Keynote Speakers

Nicholas Coops (University of British Columbia, Canada)

Towards near real time forest inventory using satellite and laser scanning data

Nicholas Coops is a faculty member in the Department of Forest Resources Management at UBC, and holds a Canada Research Chair (CRC) in remote sensing. He obtained his PhD from the Royal Melbourne Institute of Technology in Melbourne, Australia, and then worked at CSIRO, the Australian government research labs.

Nicholas’ research focuses on the application of remote sensing imagery to the monitoring and mapping of forest and vegetation health and productivity. A key research focus is the development of forest inventory techniques using high spatial resolution optical remote sensing imagery and LiDAR.

Laura Duncanson (University of Maryland, USA)

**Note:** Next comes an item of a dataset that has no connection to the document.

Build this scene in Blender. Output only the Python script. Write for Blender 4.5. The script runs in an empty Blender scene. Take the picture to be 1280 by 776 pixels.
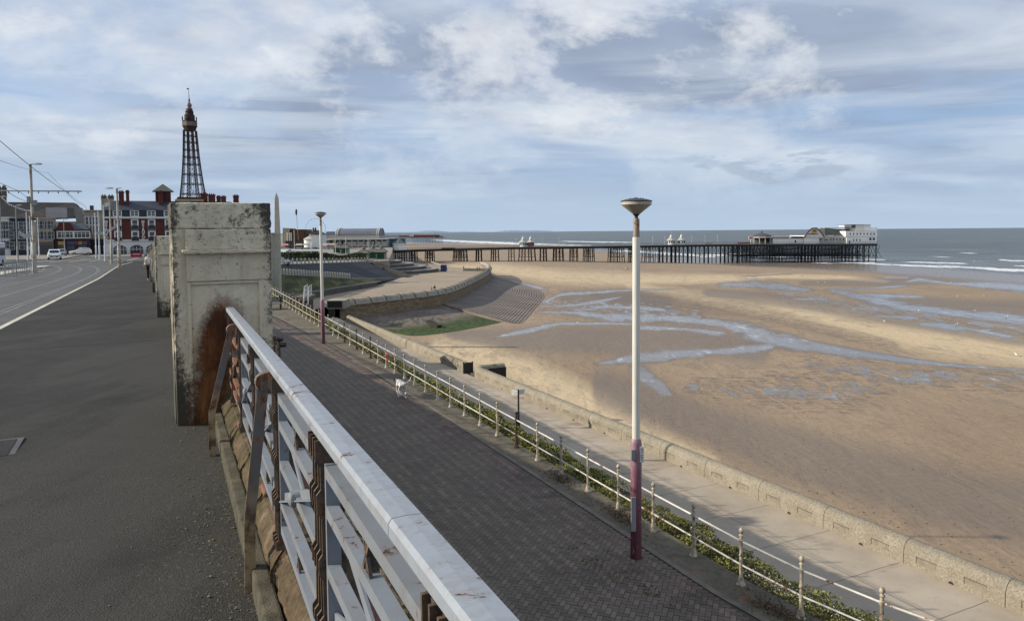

Global forest biomass budgets from GEDI and ICESat-2 – How can satellite data inform forest conservation and policy

Laura Duncanson is an Assistant Professor of Geographical Sciences at the University of Maryland, College Park. She received her B.Sc. Hons. from Queen’s University if Kingston, Ontario, MSc at the University of Victoria, and PhD from the University of Maryland, College Park in 2015.

Her research focuses on using LiDAR remote sensing for biomass mapping, ecological studies, and policy relevant applications. She has worked with spaceborne LiDAR for over a decade starting with ICESat’s GLAS, and has worked for the past five years on algorithm development for GEDI’s biomass products.

Dr. Kate Fickas (Ladies of Landsat)

Community over Competition

The Ladies of Landsat is a supportive and intersectional organization for underrepresented earth observation scientists. The Twitter-based organization was founded in 2018 by Dr. Kate Fickas and joined soon after by co-director Dr. Morgan Crowley and lead-organizers Dr. Flávia de Souza Mendes, Dr. Meghan Halabisky, and Dr. Crista Straub. Led by a group of women hoping to make the field of Earth observation (EO) more equitable and inclusive for underrepresented scientists, they now have grown over 10,300 members on Twitter. 

In this talk, Dr. Fickas discusses how the field of EO has been dominated by the voices of those who have historically held positions of power, and how Ladies of Landsat are working from multiple directions to achieve a broader mission to make an impact on the field. First, they work bottom-up to amplify the representation of women and other underrepresented scientists in EO science. Second, they lead top-down calls for action from leaders in power and active allies who have the capacity to change the status quo when it comes to diversity, equity, justice, inclusion, and accessibility (DEJIA) in remote sensing.  

It’s an exciting time to be in the field of EO as significant advances are being made every day towards increased gender representation. In the past, barriers to mentorship, data accessibility, education, outreach, and collaboration limited women and other underrepresented scientists from using remote sensing and EO. However, these barriers continue to be broken down with the burst of free and open cyberinfrastructure, open science, and accessible communication. With a more diverse, equitable, and inclusive EO community comes more thoughtful, meaningful, and innovative research and applications. Importantly, there is also an increase in representation of who is using the data along with this progress, which is essential for girls and women of all ages to see that folks from all backgrounds, careers, and fields can be part of a broader EO community.  

Plenary Panel: Diversity and inclusivity of local and Indigenous community knowledge in earth observation

Following Dr. Fickas’ introduction to Ladies of Landsat and DEJIA in earth observation, she will moderate a panel of earth observation and social scientists who will discuss the importance of including local and indigenous community voices and knowledge in forestry earth observation research. Because of the current and increasing breadth of earth observation sensors and access to analysis and tools it is more possible now than ever to research an area of the globe without having ever visited that location. Incorporating local ecological and cultural knowledge in remote sensing of forested systems creates the opportunity for more impactful research, meaningful collaborations, and a deeper understanding of ecological systems. The panel will touch on paths towards and barriers to inclusion of local ecological knowledge in earth observation as well as success stories of this type of collaborative science.